We owe $2k tax on an AGI of about 88k including a 52k conversion which will be a covered due to the child tax credit.

However if the software was up to freaking date, and had we converted only 35k, we'd owe zero tax. And due to the (refundable for 2021) CTC, we'd be getting a refund of $2k.

**Both computations are technically incorrect as the CTC for us will be $3k. In the way we've got it done, $1k will be refunded and $2k will cover the conversion tax. In the hypothetical one, we'd have been refunded $3k. **

Hence, the tax on a portion of the conversion ($16,666) is preventing $2,000 from being deposited to my account.
 
I understand the Roth conversion is a done deal.

It's still possible that you're misunderstanding your own taxes (it seems to me you are), which might be helpful to straighten out. An accurate understanding may not change your tax picture or decisions this year, but it may help in future years.

Also, it's still possible that you might want to do an additional Roth conversion, which you still have until 12/31 to do.

If you're MFJ, lived in the US for more than half this year, had an AGI of $88K including the conversion, and have one child over 6 but under 18 as of the end of 2021, then regardless of the software or your tax liability, you should have a refundable CTC of $3K.

What seems to me to be happening is that you're blaming the broken tax software or the CTC somehow for your mistake in overconverting.

But the $3K refundable CTC should be the same for you in all situations - whether you converted $0, $35K, or $52K - so that shouldn't be a factor in the difference. Because in all three scenarios, your AGI remains under $150K (and of course your residence, filing status, and child's age are constant).

And the broken software, because it was *undercalculating* the benefit to you of the CTC (and the CARES $300/$600 adjustment), should have led to you *underconverting* to Roth. That would not explain you *overconverting* your Roth.

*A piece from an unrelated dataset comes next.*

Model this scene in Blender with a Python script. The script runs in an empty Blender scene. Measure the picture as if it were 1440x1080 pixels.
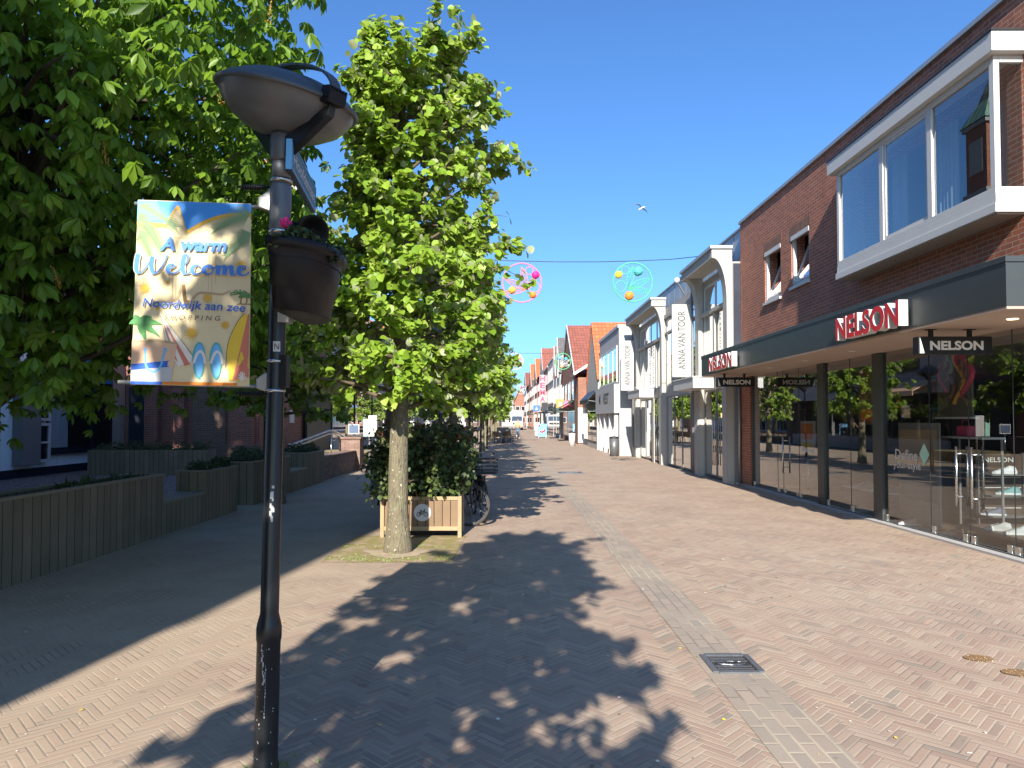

Sure, you're paying $2K more in taxes because you did $16.6K more in conversions - but that's just the income tax you're paying on taxable income. It's not a loss of the RCTC and not a consequence of broken tax software.
 
I always take tax software with a grain of salt until they release updates in January; most tax software doesn't really stabilize until March even in normal years.
 
It may not be only HRB software that is incorrect, and it may not be their fault. The Tax Slayer software we use for AARP TaxAide is using TY2020 forms to report the CTC, so treating the credit as non refundable. TS is blaming the IRS for not yet releasing the new forms (there are other forms not even included in the software).
 
It may not be only HRB software that is incorrect, and it may not be their fault. The Tax Slayer software we use for AARP TaxAide is using TY2020 forms to report the CTC, so treating the credit as non refundable. TS is blaming the IRS for not yet releasing the new forms (there are other forms not even included in the software).

Good to know, I'm just starting to get familiar with 2021Tax Slayer for the VITA program
 
Good to know, I'm just starting to get familiar with 2021Tax Slayer for the VITA program



Warning: if you take the “advanced” test in Pub 6744, answer question #35 in a way that shows you know that the CTC is refundable for TY2021. The software will lead you in the wrong direction.
 
Warning: if you take the “advanced” test in Pub 6744, answer question #35 in a way that shows you know that the CTC is refundable for TY2021. The software will lead you in the wrong direction.

CTC is only refundable in 2021 if the TP or spouse meets the principal place of abode test. But in the case you're referring to I think it is, and it typically will be.
 
CTC is only refundable in 2021 if the TP or spouse meets the principal place of abode test. But in the case you're referring to I think it is, and it typically will be.



I can confirm that the answer is supposed to reflect that CTC is refundable, as I already took the test/have seen the answers. (I’m an instructor and we had to certify by mid December)
 
Seems to me OP is complaining that using unfinished software lead to the wrong conclusion.
That is the risk of early tax planning/actions.

OP is really complaining about "paying" tax by not getting a larger refund on Roth Conversions that OP probably should be doing anyway.

Finally OP has not lost anything, if the CTC were non-refundable like last year, OP would have done what was done and not gotten a $2,000 refund for that amount of Conversion.